„Bluszcz prowincjonalny” Renaty Kosin wydany przez Wydawnictwo Filia
jest wznowieniem powieści, która po raz pierwszy ukazała się w 2012
roku. Wcześniej nie miałam okazji jej czytać – zatem teraz wyczekiwałam
jej niecierpliwie, zwabiona głównie opisem okładkowym, który mnie
zaintrygował, ale i samym tytułem, gdyż wydał mi się bardzo ciekawy i
nietypowy.
„Bluszcz prowincjonalny” w moim odbiorze to opowieść o podnoszeniu się z
upadku. Los, jak to ma w zwyczaju niektórym daje dużo dobrego, a innych
rozkłada na łopatki i śmieje się im prosto w twarz. Właśnie w takim
momencie poznajemy główną bohaterkę powieści – Annę.
Autorka zabiera nas
na Podlasie – gdzie mamy okazję krok po kroku śledzić proces
podnoszenia się z klęczek, radzenia sobie ze stratą i porażką, ale
również stawiania czoła nowym problemom, które jak wiadomo często chodzą parami.

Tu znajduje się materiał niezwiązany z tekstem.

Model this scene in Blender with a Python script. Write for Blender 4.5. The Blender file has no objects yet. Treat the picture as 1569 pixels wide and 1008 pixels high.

Powieść jest napisana lekkim językiem, bez zbędnych peanów nad przyrodą
podlaską, chociaż nie zabrakło w niej ciekawostek dotyczących życia i
tradycji z tamtego rejonu Polski, które były dla mnie niezwykłym
dodatkiem i muszę przyznać, że dowiedziałam się sporo interesujących
rzeczy, o których nie miałam pojęcia. Z chęcią wybrałabym się do takich
powieściowych Bujan czy innej typowej podlaskiej miejscowości, choćby
na kilka dni, by móc zakosztować tamtejszego klimatu, posiedzieć na
ławeczce przed domem, pójść na targowisko i kupić wiejskie jaja w
parzystym systemie sprzedawania...
„Bluszcz prowincjonalny” to historia dla każdego, kto chociaż raz był na
samym dnie, kto budząc się rano miał wrażenie, że nic już dobrego go
nie spotka. To powieść, która w ciepły i klimatyczny sposób sięga w
głąb serca i pomaga stanąć twardo na ziemi.
Historia krzepi, przywraca nadzieję, skłania do refleksji...Idealna lektura na wiosnę. Polecam.